WHAT YOU HAVE TO DO:
Print all the data, keeping every line exactly as it is.

·····

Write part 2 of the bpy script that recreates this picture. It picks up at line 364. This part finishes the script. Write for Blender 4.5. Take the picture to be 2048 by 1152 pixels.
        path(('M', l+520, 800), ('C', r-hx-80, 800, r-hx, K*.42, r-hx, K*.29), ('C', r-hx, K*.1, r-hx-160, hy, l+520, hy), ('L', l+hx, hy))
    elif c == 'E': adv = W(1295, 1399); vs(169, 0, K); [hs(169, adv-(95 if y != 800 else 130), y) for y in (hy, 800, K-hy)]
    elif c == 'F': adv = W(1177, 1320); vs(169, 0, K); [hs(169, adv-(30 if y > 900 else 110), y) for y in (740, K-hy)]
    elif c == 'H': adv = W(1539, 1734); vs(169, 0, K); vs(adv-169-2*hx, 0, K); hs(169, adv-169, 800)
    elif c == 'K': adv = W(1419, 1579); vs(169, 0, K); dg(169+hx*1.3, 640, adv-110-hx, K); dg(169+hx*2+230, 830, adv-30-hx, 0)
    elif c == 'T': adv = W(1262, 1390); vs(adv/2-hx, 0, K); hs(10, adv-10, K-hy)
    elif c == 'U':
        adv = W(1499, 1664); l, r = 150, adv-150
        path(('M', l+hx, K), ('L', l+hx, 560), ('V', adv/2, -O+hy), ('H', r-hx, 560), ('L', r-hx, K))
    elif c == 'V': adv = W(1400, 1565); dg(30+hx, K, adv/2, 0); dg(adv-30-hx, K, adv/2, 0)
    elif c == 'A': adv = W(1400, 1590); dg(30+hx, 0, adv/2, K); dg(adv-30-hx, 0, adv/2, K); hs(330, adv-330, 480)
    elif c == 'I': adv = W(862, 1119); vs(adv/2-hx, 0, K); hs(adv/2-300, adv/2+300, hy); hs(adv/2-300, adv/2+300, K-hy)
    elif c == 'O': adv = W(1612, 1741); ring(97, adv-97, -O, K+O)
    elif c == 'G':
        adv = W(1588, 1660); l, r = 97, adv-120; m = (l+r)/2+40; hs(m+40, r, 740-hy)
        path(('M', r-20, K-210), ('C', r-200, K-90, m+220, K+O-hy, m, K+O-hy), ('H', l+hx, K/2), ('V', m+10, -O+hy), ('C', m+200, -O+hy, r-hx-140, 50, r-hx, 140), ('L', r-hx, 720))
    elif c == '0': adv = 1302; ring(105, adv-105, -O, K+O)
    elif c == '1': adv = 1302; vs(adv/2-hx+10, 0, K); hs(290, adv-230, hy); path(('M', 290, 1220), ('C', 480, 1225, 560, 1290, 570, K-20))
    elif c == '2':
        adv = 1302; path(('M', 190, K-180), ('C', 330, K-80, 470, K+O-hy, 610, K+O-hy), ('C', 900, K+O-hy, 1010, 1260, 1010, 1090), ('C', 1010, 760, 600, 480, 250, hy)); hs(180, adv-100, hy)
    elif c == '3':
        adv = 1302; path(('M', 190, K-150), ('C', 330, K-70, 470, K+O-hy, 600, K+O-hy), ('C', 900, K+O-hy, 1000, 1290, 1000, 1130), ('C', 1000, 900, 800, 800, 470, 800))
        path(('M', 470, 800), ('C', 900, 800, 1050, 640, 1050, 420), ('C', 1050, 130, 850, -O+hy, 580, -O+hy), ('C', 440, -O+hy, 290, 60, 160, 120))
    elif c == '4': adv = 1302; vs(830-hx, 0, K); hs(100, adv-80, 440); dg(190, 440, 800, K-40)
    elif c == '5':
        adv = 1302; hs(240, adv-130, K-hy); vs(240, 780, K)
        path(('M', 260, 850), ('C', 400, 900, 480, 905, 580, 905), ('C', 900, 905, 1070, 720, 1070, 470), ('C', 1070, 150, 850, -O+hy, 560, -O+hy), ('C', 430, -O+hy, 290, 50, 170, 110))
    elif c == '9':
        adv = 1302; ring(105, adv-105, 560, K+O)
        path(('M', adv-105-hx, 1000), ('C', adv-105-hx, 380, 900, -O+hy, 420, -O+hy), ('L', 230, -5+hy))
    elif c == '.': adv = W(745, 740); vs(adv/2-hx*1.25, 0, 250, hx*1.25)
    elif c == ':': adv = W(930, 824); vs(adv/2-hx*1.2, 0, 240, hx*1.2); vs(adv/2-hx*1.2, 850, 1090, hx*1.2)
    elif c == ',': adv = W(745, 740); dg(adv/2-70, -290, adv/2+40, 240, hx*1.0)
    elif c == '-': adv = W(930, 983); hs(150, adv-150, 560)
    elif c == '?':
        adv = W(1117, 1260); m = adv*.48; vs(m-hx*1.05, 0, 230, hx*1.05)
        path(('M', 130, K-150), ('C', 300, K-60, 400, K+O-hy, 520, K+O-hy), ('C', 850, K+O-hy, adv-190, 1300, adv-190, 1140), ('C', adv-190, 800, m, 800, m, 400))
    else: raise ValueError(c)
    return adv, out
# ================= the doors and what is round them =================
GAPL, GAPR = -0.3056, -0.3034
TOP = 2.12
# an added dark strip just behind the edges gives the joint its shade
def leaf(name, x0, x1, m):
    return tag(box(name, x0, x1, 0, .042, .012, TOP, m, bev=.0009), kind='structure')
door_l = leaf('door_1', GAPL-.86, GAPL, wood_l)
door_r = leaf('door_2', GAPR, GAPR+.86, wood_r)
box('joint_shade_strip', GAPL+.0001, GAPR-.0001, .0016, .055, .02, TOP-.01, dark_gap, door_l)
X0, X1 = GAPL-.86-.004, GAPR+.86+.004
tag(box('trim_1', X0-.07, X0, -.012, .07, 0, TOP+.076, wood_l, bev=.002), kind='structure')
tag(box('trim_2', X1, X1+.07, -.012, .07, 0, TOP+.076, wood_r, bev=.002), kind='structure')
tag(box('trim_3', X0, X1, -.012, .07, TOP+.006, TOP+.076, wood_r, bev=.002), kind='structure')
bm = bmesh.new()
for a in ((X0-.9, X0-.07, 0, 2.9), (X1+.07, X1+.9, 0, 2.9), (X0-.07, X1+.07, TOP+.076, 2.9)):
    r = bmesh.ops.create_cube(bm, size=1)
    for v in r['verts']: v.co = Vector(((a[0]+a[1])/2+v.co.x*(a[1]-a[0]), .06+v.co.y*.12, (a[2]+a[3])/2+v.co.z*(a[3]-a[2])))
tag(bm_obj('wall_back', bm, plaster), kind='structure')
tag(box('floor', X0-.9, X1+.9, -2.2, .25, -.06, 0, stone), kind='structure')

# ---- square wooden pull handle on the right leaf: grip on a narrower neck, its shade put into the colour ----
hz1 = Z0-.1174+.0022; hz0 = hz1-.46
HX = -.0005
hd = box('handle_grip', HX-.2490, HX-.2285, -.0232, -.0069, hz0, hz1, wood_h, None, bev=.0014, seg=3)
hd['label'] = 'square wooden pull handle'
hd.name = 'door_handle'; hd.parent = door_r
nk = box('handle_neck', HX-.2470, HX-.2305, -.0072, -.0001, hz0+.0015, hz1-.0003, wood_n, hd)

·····

ANSWER IN FULL:
Write part 2 of the bpy script that recreates this picture. It picks up at line 364. This part finishes the script. Write for Blender 4.5. Take the picture to be 2048 by 1152 pixels.
        path(('M', l+520, 800), ('C', r-hx-80, 800, r-hx, K*.42, r-hx, K*.29), ('C', r-hx, K*.1, r-hx-160, hy, l+520, hy), ('L', l+hx, hy))
    elif c == 'E': adv = W(1295, 1399); vs(169, 0, K); [hs(169, adv-(95 if y != 800 else 130), y) for y in (hy, 800, K-hy)]
    elif c == 'F': adv = W(1177, 1320); vs(169, 0, K); [hs(169, adv-(30 if y > 900 else 110), y) for y in (740, K-hy)]
    elif c == 'H': adv = W(1539, 1734); vs(169, 0, K); vs(adv-169-2*hx, 0, K); hs(169, adv-169, 800)
    elif c == 'K': adv = W(1419, 1579); vs(169, 0, K); dg(169+hx*1.3, 640, adv-110-hx, K); dg(169+hx*2+230, 830, adv-30-hx, 0)
    elif c == 'T': adv = W(1262, 1390); vs(adv/2-hx, 0, K); hs(10, adv-10, K-hy)
    elif c == 'U':
        adv = W(1499, 1664); l, r = 150, adv-150
        path(('M', l+hx, K), ('L', l+hx, 560), ('V', adv/2, -O+hy), ('H', r-hx, 560), ('L', r-hx, K))
    elif c == 'V': adv = W(1400, 1565); dg(30+hx, K, adv/2, 0); dg(adv-30-hx, K, adv/2, 0)
    elif c == 'A': adv = W(1400, 1590); dg(30+hx, 0, adv/2, K); dg(adv-30-hx, 0, adv/2, K); hs(330, adv-330, 480)
    elif c == 'I': adv = W(862, 1119); vs(adv/2-hx, 0, K); hs(adv/2-300, adv/2+300, hy); hs(adv/2-300, adv/2+300, K-hy)
    elif c == 'O': adv = W(1612, 1741); ring(97, adv-97, -O, K+O)
    elif c == 'G':
        adv = W(1588, 1660); l, r = 97, adv-120; m = (l+r)/2+40; hs(m+40, r, 740-hy)
        path(('M', r-20, K-210), ('C', r-200, K-90, m+220, K+O-hy, m, K+O-hy), ('H', l+hx, K/2), ('V', m+10, -O+hy), ('C', m+200, -O+hy, r-hx-140, 50, r-hx, 140), ('L', r-hx, 720))
    elif c == '0': adv = 1302; ring(105, adv-105, -O, K+O)
    elif c == '1': adv = 1302; vs(adv/2-hx+10, 0, K); hs(290, adv-230, hy); path(('M', 290, 1220), ('C', 480, 1225, 560, 1290, 570, K-20))
    elif c == '2':
        adv = 1302; path(('M', 190, K-180), ('C', 330, K-80, 470, K+O-hy, 610, K+O-hy), ('C', 900, K+O-hy, 1010, 1260, 1010, 1090), ('C', 1010, 760, 600, 480, 250, hy)); hs(180, adv-100, hy)
    elif c == '3':
        adv = 1302; path(('M', 190, K-150), ('C', 330, K-70, 470, K+O-hy, 600, K+O-hy), ('C', 900, K+O-hy, 1000, 1290, 1000, 1130), ('C', 1000, 900, 800, 800, 470, 800))
        path(('M', 470, 800), ('C', 900, 800, 1050, 640, 1050, 420), ('C', 1050, 130, 850, -O+hy, 580, -O+hy), ('C', 440, -O+hy, 290, 60, 160, 120))
    elif c == '4': adv = 1302; vs(830-hx, 0, K); hs(100, adv-80, 440); dg(190, 440, 800, K-40)
    elif c == '5':
        adv = 1302; hs(240, adv-130, K-hy); vs(240, 780, K)
        path(('M', 260, 850), ('C', 400, 900, 480, 905, 580, 905), ('C', 900, 905, 1070, 720, 1070, 470), ('C', 1070, 150, 850, -O+hy, 560, -O+hy), ('C', 430, -O+hy, 290, 50, 170, 110))
    elif c == '9':
        adv = 1302; ring(105, adv-105, 560, K+O)
        path(('M', adv-105-hx, 1000), ('C', adv-105-hx, 380, 900, -O+hy, 420, -O+hy), ('L', 230, -5+hy))
    elif c == '.': adv = W(745, 740); vs(adv/2-hx*1.25, 0, 250, hx*1.25)
    elif c == ':': adv = W(930, 824); vs(adv/2-hx*1.2, 0, 240, hx*1.2); vs(adv/2-hx*1.2, 850, 1090, hx*1.2)
    elif c == ',': adv = W(745, 740); dg(adv/2-70, -290, adv/2+40, 240, hx*1.0)
    elif c == '-': adv = W(930, 983); hs(150, adv-150, 560)
    elif c == '?':
        adv = W(1117, 1260); m = adv*.48; vs(m-hx*1.05, 0, 230, hx*1.05)
        path(('M', 130, K-150), ('C', 300, K-60, 400, K+O-hy, 520, K+O-hy), ('C', 850, K+O-hy, adv-190, 1300, adv-190, 1140), ('C', adv-190, 800, m, 800, m, 400))
    else: raise ValueError(c)
    return adv, out
# ================= the doors and what is round them =================
GAPL, GAPR = -0.3056, -0.3034
TOP = 2.12
# an added dark strip just behind the edges gives the joint its shade
def leaf(name, x0, x1, m):
    return tag(box(name, x0, x1, 0, .042, .012, TOP, m, bev=.0009), kind='structure')
door_l = leaf('door_1', GAPL-.86, GAPL, wood_l)
door_r = leaf('door_2', GAPR, GAPR+.86, wood_r)
box('joint_shade_strip', GAPL+.0001, GAPR-.0001, .0016, .055, .02, TOP-.01, dark_gap, door_l)
X0, X1 = GAPL-.86-.004, GAPR+.86+.004
tag(box('trim_1', X0-.07, X0, -.012, .07, 0, TOP+.076, wood_l, bev=.002), kind='structure')
tag(box('trim_2', X1, X1+.07, -.012, .07, 0, TOP+.076, wood_r, bev=.002), kind='structure')
tag(box('trim_3', X0, X1, -.012, .07, TOP+.006, TOP+.076, wood_r, bev=.002), kind='structure')
bm = bmesh.new()
for a in ((X0-.9, X0-.07, 0, 2.9), (X1+.07, X1+.9, 0, 2.9), (X0-.07, X1+.07, TOP+.076, 2.9)):
    r = bmesh.ops.create_cube(bm, size=1)
    for v in r['verts']: v.co = Vector(((a[0]+a[1])/2+v.co.x*(a[1]-a[0]), .06+v.co.y*.12, (a[2]+a[3])/2+v.co.z*(a[3]-a[2])))
tag(bm_obj('wall_back', bm, plaster), kind='structure')
tag(box('floor', X0-.9, X1+.9, -2.2, .25, -.06, 0, stone), kind='structure')

# ---- square wooden pull handle on the right leaf: grip on a narrower neck, its shade put into the colour ----
hz1 = Z0-.1174+.0022; hz0 = hz1-.46
HX = -.0005
hd = box('handle_grip', HX-.2490, HX-.2285, -.0232, -.0069, hz0, hz1, wood_h, None, bev=.0014, seg=3)
hd['label'] = 'square wooden pull handle'
hd.name = 'door_handle'; hd.parent = door_r
nk = box('handle_neck', HX-.2470, HX-.2305, -.0072, -.0001, hz0+.0015, hz1-.0003, wood_n, hd)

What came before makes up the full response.